**What you need to do:** Make an exact copy of the listing below.

---*---

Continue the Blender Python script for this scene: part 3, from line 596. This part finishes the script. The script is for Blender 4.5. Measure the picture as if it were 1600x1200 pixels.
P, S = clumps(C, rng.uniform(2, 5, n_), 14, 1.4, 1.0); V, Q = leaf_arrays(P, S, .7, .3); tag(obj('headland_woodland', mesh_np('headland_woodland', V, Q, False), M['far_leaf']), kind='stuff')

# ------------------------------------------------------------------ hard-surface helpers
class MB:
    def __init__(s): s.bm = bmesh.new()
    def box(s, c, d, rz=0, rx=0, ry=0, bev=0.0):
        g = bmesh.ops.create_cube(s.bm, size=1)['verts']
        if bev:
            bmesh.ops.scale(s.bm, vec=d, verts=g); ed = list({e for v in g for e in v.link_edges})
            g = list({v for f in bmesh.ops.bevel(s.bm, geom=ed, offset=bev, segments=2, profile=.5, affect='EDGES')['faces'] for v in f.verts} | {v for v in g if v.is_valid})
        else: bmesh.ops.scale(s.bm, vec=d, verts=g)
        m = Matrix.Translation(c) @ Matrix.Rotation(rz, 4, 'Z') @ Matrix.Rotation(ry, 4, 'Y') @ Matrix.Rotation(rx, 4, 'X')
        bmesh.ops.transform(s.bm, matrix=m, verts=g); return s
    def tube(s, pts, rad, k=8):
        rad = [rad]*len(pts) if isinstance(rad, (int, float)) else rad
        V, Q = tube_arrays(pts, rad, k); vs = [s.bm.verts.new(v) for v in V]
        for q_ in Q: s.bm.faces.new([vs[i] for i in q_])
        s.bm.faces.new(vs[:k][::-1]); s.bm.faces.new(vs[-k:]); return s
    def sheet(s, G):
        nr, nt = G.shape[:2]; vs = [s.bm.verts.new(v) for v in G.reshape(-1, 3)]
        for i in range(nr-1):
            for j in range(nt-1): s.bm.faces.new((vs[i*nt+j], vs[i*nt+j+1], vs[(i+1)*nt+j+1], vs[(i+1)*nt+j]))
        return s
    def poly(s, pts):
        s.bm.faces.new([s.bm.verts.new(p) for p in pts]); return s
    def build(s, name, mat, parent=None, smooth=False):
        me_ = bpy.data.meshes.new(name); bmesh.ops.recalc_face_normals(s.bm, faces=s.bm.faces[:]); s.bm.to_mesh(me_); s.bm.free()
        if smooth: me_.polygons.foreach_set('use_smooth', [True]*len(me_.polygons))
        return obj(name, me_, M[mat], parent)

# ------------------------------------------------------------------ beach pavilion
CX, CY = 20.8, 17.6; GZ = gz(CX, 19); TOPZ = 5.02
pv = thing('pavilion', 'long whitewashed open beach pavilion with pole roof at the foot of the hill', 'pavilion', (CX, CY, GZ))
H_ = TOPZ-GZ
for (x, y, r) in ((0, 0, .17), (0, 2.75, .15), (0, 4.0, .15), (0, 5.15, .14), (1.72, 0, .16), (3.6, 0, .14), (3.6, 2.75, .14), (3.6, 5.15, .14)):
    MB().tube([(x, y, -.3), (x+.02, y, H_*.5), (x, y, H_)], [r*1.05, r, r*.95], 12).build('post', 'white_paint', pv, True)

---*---

**Written response:**
Continue the Blender Python script for this scene: part 3, from line 596. This part finishes the script. The script is for Blender 4.5. Measure the picture as if it were 1600x1200 pixels.
P, S = clumps(C, rng.uniform(2, 5, n_), 14, 1.4, 1.0); V, Q = leaf_arrays(P, S, .7, .3); tag(obj('headland_woodland', mesh_np('headland_woodland', V, Q, False), M['far_leaf']), kind='stuff')

# ------------------------------------------------------------------ hard-surface helpers
class MB:
    def __init__(s): s.bm = bmesh.new()
    def box(s, c, d, rz=0, rx=0, ry=0, bev=0.0):
        g = bmesh.ops.create_cube(s.bm, size=1)['verts']
        if bev:
            bmesh.ops.scale(s.bm, vec=d, verts=g); ed = list({e for v in g for e in v.link_edges})
            g = list({v for f in bmesh.ops.bevel(s.bm, geom=ed, offset=bev, segments=2, profile=.5, affect='EDGES')['faces'] for v in f.verts} | {v for v in g if v.is_valid})
        else: bmesh.ops.scale(s.bm, vec=d, verts=g)
        m = Matrix.Translation(c) @ Matrix.Rotation(rz, 4, 'Z') @ Matrix.Rotation(ry, 4, 'Y') @ Matrix.Rotation(rx, 4, 'X')
        bmesh.ops.transform(s.bm, matrix=m, verts=g); return s
    def tube(s, pts, rad, k=8):
        rad = [rad]*len(pts) if isinstance(rad, (int, float)) else rad
        V, Q = tube_arrays(pts, rad, k); vs = [s.bm.verts.new(v) for v in V]
        for q_ in Q: s.bm.faces.new([vs[i] for i in q_])
        s.bm.faces.new(vs[:k][::-1]); s.bm.faces.new(vs[-k:]); return s
    def sheet(s, G):
        nr, nt = G.shape[:2]; vs = [s.bm.verts.new(v) for v in G.reshape(-1, 3)]
        for i in range(nr-1):
            for j in range(nt-1): s.bm.faces.new((vs[i*nt+j], vs[i*nt+j+1], vs[(i+1)*nt+j+1], vs[(i+1)*nt+j]))
        return s
    def poly(s, pts):
        s.bm.faces.new([s.bm.verts.new(p) for p in pts]); return s
    def build(s, name, mat, parent=None, smooth=False):
        me_ = bpy.data.meshes.new(name); bmesh.ops.recalc_face_normals(s.bm, faces=s.bm.faces[:]); s.bm.to_mesh(me_); s.bm.free()
        if smooth: me_.polygons.foreach_set('use_smooth', [True]*len(me_.polygons))
        return obj(name, me_, M[mat], parent)

# ------------------------------------------------------------------ beach pavilion
CX, CY = 20.8, 17.6; GZ = gz(CX, 19); TOPZ = 5.02
pv = thing('pavilion', 'long whitewashed open beach pavilion with pole roof at the foot of the hill', 'pavilion', (CX, CY, GZ))
H_ = TOPZ-GZ
for (x, y, r) in ((0, 0, .17), (0, 2.75, .15), (0, 4.0, .15), (0, 5.15, .14), (1.72, 0, .16), (3.6, 0, .14), (3.6, 2.75, .14), (3.6, 5.15, .14)):
    MB().tube([(x, y, -.3), (x+.02, y, H_*.5), (x, y, H_)], [r*1.05, r, r*.95], 12).build('post', 'white_paint', pv, True)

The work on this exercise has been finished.